The new design for Japan's upcoming National Stadium, intended to host the 2020 Summer Olympics, has been confirmed today by the country's Prime Minister Shinzo Abe. In an obvious reversion from the futuristic, alien-looking Zaha Hadid design that won the original contest for the stadium's construction, the present plan is very much understated and tries to blend into its bucolic environs. Made out of steel and wood, with the main playing area sunken into the ground, the new Tokyo stadium will stand a relatively modest 50 meters / 164 feet high.
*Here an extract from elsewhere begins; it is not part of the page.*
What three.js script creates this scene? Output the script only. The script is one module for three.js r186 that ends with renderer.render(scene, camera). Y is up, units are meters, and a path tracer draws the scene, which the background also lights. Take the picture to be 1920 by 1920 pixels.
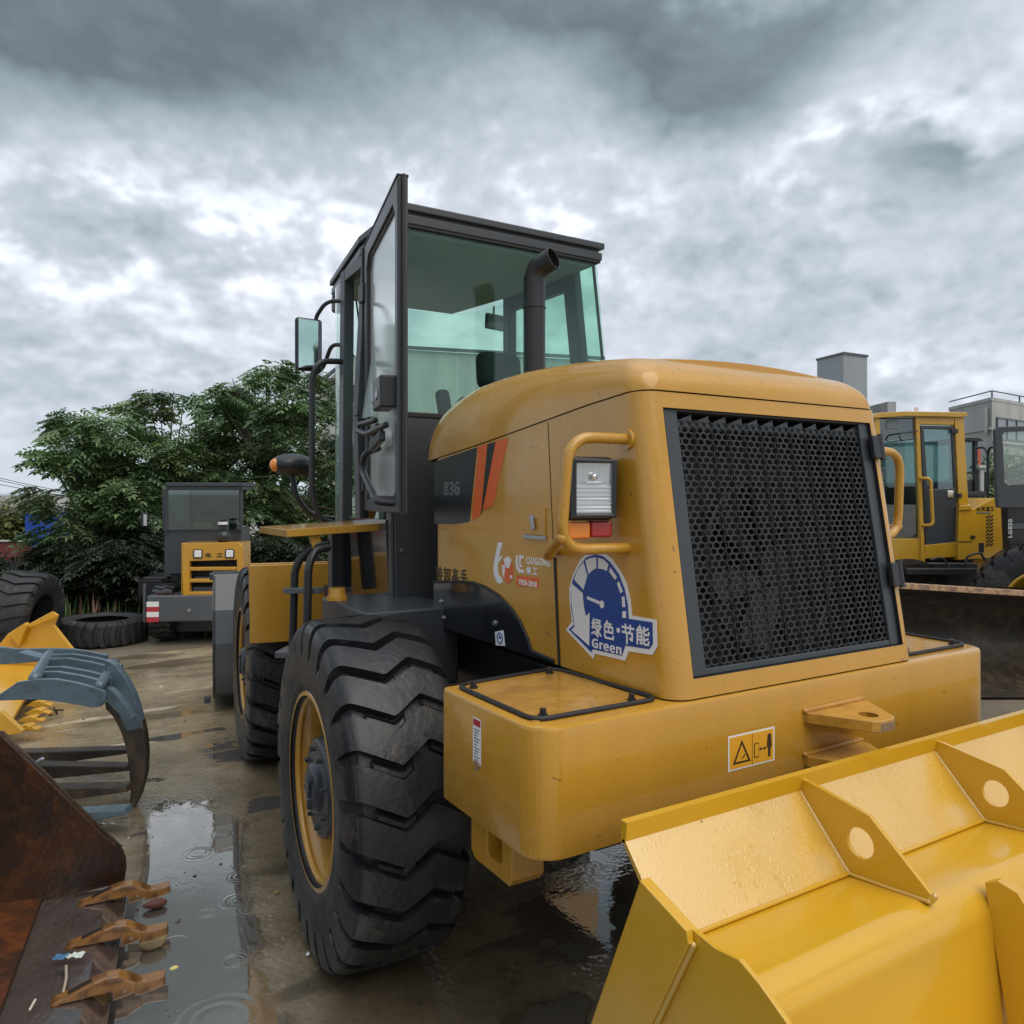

Japan's prime minister has spoken in glowing terms of the approved proposal, describing it as an "excellent plan that satisfies the principle philosophy, construction, deadline, and cost of the Olympic plan." There's a deliberate harkening back to traditional Japanese temple designs with the prominent use of timber, but the simplicity has also clearly been enforced by Japan's shrinking budget of both time and money. The scrapped Zaha Hadid stadium would have by now been under construction and might have been ready in time for the 2019 Rugby World Cup in Japan. That timeline will definitely be missed by the new project, however Prime Minister Abe says he's confident it will be finished well ahead of the 2020 Olympic and Paralympic Games.

A picture of rediscovered modesty

The newly approved proposal is the work of Japanese architect Kengo Kuma, reports the BBC, and is expected to cost ¥149 billion (roughly $1.2 billion). It's a higher price than the original ¥100 billion budget for the stadium, though it represents a major cost saving from the eventual ¥252 billion demanded to complete the Zaha Hadid design.

Now all that's necessary is an actual logo and maybe the Tokyo 2020 Games can finally get back on track.